Originally from McDonough, Georgia, Corbin discovered KSU’s mechatronics engineering program after transferring from Gordon State College. Encouraged by a friend and drawn to a field that blends mechanical, electrical, and computer engineering, he quickly found his path.

“I’ve always wanted to be an engineer,” Corbin said. “But I also wanted to study something that stood out from the crowd. Mechatronics felt more dynamic than a traditional engineering degree.”

His interest deepened after he took a fluid power course with associate professor David Guerra-Zubiaga, which introduced him to hands-on automation projects. He began a directed study focused on building a digital manufacturing twin.

“Carter is an outstanding student who is consistently ranked at the top of his class,” Guerra-Zubiaga said. “He has demonstrated strong research leadership in collaboration with both graduate and Ph.D. students.”

One of the most challenging parts of his current research project has been integrating various hardware components with Siemens programmable logic controllers (PLCs), which serve as the backbone of industrial automation systems.

“We’ve faced compatibility issues,” he said. “It took trial and error to get it all working, but it was a valuable learning experience.”

After graduating in Spring 2025, Corbin will begin KSU’s Master of Science in Intelligent Robotic Systems program in the fall as a graduate research assistant and hopes to eventually pursue a Ph.D. in robotics.

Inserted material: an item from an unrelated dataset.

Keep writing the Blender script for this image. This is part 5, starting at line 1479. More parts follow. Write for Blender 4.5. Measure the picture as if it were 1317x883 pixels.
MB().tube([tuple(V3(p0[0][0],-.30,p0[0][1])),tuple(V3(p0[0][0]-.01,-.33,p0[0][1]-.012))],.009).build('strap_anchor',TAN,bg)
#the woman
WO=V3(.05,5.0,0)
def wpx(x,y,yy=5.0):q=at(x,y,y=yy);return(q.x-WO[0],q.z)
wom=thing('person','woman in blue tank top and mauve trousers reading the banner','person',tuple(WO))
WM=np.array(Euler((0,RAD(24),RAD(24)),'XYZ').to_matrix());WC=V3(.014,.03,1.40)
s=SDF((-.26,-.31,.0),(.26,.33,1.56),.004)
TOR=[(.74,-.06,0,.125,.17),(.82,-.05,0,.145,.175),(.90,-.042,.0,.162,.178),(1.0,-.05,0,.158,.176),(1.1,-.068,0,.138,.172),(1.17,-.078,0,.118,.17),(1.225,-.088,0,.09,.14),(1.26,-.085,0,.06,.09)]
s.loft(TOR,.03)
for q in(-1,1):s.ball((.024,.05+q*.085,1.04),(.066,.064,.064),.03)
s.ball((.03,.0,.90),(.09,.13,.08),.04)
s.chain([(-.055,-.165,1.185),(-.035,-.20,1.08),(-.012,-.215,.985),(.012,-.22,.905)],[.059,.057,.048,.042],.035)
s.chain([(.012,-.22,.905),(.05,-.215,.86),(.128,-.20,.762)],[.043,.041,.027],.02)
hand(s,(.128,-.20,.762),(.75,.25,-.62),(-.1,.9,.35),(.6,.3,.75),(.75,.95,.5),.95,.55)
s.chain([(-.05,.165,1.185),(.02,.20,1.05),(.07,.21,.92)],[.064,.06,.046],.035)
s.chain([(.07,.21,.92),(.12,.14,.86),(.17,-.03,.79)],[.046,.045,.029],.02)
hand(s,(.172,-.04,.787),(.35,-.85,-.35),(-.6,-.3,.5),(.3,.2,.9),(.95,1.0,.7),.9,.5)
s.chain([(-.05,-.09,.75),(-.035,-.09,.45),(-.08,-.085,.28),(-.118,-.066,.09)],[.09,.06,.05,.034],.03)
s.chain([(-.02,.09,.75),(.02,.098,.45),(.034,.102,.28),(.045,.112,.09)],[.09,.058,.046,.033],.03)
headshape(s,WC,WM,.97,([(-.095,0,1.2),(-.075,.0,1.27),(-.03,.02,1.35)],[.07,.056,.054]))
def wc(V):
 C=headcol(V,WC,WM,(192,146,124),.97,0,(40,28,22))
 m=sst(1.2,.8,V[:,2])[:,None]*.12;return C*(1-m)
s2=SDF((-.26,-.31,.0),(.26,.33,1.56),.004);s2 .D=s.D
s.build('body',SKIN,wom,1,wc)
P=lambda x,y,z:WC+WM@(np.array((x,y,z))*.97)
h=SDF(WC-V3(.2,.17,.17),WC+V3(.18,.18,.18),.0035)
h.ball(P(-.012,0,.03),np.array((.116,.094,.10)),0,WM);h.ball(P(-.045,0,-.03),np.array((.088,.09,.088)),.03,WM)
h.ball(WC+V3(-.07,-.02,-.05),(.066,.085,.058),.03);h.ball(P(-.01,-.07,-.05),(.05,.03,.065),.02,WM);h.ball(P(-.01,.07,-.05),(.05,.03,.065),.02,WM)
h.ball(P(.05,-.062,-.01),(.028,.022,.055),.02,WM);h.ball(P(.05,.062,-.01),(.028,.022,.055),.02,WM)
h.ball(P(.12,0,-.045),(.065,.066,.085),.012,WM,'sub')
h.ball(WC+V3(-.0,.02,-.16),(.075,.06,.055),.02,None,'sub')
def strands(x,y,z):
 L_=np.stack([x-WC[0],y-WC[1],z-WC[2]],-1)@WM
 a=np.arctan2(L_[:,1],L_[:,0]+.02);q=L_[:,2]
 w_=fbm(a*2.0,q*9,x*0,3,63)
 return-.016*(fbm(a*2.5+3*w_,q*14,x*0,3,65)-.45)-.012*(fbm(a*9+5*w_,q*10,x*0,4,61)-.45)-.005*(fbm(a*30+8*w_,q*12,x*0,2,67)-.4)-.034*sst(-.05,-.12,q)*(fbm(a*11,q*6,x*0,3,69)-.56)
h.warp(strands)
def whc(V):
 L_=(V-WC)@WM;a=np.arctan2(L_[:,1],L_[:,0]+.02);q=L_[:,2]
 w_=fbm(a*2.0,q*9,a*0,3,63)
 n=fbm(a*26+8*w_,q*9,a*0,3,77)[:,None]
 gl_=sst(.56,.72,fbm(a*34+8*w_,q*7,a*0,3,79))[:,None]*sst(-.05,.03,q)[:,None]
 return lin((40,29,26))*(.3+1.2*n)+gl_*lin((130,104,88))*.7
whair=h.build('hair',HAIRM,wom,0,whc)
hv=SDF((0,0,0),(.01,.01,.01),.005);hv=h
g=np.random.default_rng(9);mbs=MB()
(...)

Corbin also plans to explore Robot Operating System (ROS) 2 with assistant professor Muhammad Tanveer. ROS 2 is used for robotic simulation and real-time communication in mobile systems.

While Corbin’s research team still seeks an industry partner, the lab uses real-world tools and systems supported by Siemens, including PLC trainers, safety interlocks, and sensor modules.

“This research is preparing us for the problems we’ll face in the field,” Corbin said. “We’re not just learning the theory. We’re applying it.”